Scott Marlowe wrote:
> On Tue, 2007-05-08 at 15:59, Sean Murphy wrote:
>> Scott Marlowe wrote:
>>> On Tue, 2007-05-08 at 12:19, Sean Murphy wrote:
>>>> Tom Lane wrote:
>>>>> Sean Murphy <[EMAIL PROTECTED]> writes:
>>>>>> I'm WAY out of my depth here, but my impression, based on the
>>>>>> circumstances, is that there is some sort of an idle session timeout
>>>>>> kicking in (most likely on the client side) and dropping the connection.
>>>>> There's no such timeout in the Postgres server, for sure.  I would
>>>>> actually bet that your problem is in some router between the client and
>>>>> the server.  In particular, routers that do NAT address mapping
>>>>> typically have a timeout after which they will forget the mapping for an
>>>>> idle connection.  If you've got one of those, see if it'll let you
>>>>> change the timeout.
>>>>>
>>>>> If you can't do that, you might think about teaching your client-side
>>>>> code to send dummy queries every so often.
>>>>>
>>>>>                   regards, tom lane
>>>>>
>>>> I've already maxed out the connection timeout at the firewall... and
>>>> I've been using dummy queries every five minutes, but it just feels like
>>>> a crutch to do so.
>>> Have you looked into tcp keepalive settings?
>>>
>>> net.ipv4.tcp_keepalive_intvl = 75
>>> net.ipv4.tcp_keepalive_probes = 9
>>> net.ipv4.tcp_keepalive_time = 500
>>>
>>> Not sure if those settings will help with an NAT router or not but it's
>>> worth a try.

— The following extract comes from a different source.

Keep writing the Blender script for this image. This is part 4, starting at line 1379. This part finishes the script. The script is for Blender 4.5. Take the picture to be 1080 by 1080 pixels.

Pgsql 8.2 can set those for you.
>>>
>> I may be celebrating prematurely,
> 
> Never stopped me :)
> 
>>  but resetting the tcp_keepalive
>> parameters seems to have done the trick - I left a pgAdmin connection
>> that *always* drops after inactivity up while I went to lunch and it was
>> still alive when I got back.
>>
>> Is there a way to alter the tcp_keepalive settings on an app-by-app
>> basis rather than for the whole system?
> 
> Well, you could set it on individual workstations instead of on the
> server.  I.e. if you set tcp_keepalive on your workstation to 500, but
> leave Wally and Dilbert set at the default 7200 then they'd still
> timeout and you wouldn't.
> 

Unfortunately, my individual workstations are all running Windows...:(
any idea if/where this could be set in MS-land?